In April 2011, when Noah Henry of Camp Hill, Cumberland County decided to take his own life, he left with his family in mind. He wrote them a letter.
Four years later, his mom Conny Henry remembers how much she wanted to read it.
"If you're unlucky enough to join that club of parents who've lost a child, you really do clutch, especially moms, clutch at everything, because you try to bring them back," says Henry.
Noah suffered from a severe anxiety disorder for years. He planned his suicide. But he didn't realize his family wouldn't be allowed to take his letter home. The Cumberland County Coroner's office keeps suicide notes as evidence.
The family hadn't had a chance to read Noah's letter after they found him dead inside his car. The coroner told them they could have a copy of the letter.
"He's not a copy, so I wasn't going to read a copy.
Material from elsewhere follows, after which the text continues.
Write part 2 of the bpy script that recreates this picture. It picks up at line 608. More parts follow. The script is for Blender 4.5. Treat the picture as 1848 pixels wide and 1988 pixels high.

If I didn't have the original today I would not read a copy," says Henry. "To know that something that personal was being kept by someone who couldn't care less about my child ... It was some of the worst frustration I've ever encountered."
After fighting for months, the Henry family finally received Noah's original note, which he had written in different colors of ink, on his own paper with a design on it.
"I couldn't wait to get home because it felt like I had him home again," says Henry.
Charley Hall became the Cumberland County Coroner after that incident but the policy is the same. The state has no regulation about suicide notes, and some coroners release them earlier than others.
But Hall says he considers them evidence, if a suicide turns out to be a homicide. The note can be analyzed for handwriting.
"We have to maintain suicide records indefinitely. And in my opinion a suicide note is part of a suicide record," says Hall. "Once the evidence is gone, it's gone. There's no getting it back and even if you would get it back the attorneys would have a free for all."
Henry says she hopes for some kind of regulation that will help grieving families get their loved ones' original letters.